Items listed in a dataset »
□ □ □ □ □ □ □

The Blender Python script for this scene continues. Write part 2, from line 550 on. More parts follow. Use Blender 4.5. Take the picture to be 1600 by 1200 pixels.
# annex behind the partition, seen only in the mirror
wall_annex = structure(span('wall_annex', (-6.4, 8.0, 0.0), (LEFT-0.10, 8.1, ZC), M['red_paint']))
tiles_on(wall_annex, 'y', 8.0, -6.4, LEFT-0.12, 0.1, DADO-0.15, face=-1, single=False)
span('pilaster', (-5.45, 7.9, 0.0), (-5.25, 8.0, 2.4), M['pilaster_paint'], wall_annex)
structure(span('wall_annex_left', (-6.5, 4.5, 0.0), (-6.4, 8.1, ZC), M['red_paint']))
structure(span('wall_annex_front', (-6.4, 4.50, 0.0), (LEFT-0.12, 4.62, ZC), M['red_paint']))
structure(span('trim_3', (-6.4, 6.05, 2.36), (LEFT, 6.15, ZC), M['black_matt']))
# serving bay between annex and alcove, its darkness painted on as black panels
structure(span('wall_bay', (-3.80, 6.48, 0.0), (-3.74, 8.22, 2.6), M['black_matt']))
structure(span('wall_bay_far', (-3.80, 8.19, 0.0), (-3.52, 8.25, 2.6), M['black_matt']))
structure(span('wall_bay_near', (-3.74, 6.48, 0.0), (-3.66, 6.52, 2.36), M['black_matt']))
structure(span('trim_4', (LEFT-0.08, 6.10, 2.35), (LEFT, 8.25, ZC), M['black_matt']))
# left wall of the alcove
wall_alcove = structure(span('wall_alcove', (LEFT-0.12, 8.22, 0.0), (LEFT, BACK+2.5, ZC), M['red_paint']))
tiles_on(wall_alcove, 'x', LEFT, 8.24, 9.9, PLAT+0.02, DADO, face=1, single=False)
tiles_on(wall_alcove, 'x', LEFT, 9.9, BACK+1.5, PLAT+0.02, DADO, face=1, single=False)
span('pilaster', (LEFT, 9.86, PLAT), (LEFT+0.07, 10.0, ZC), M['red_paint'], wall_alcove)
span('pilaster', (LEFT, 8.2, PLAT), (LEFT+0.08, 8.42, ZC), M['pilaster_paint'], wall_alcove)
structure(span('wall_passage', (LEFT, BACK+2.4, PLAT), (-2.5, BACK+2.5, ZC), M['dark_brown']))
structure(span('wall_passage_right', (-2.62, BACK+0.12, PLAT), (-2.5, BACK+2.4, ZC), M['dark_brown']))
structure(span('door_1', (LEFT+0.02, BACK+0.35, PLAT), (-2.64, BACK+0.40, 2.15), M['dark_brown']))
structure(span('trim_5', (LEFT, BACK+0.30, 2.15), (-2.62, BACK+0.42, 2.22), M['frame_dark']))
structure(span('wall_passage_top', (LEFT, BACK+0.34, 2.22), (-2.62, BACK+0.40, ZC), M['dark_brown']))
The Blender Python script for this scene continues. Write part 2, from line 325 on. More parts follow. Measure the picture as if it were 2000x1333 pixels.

□ □ □ □ □ □ □

WRITTEN TASK »
Copy every single line of the material above that holds "follow".

RESULT OF THIS TASK »
The Blender Python script for this scene continues. Write part 2, from line 550 on. More parts follow. Use Blender 4.5. Take the picture to be 1600 by 1200 pixels.
The Blender Python script for this scene continues. Write part 2, from line 325 on. More parts follow. Measure the picture as if it were 2000x1333 pixels.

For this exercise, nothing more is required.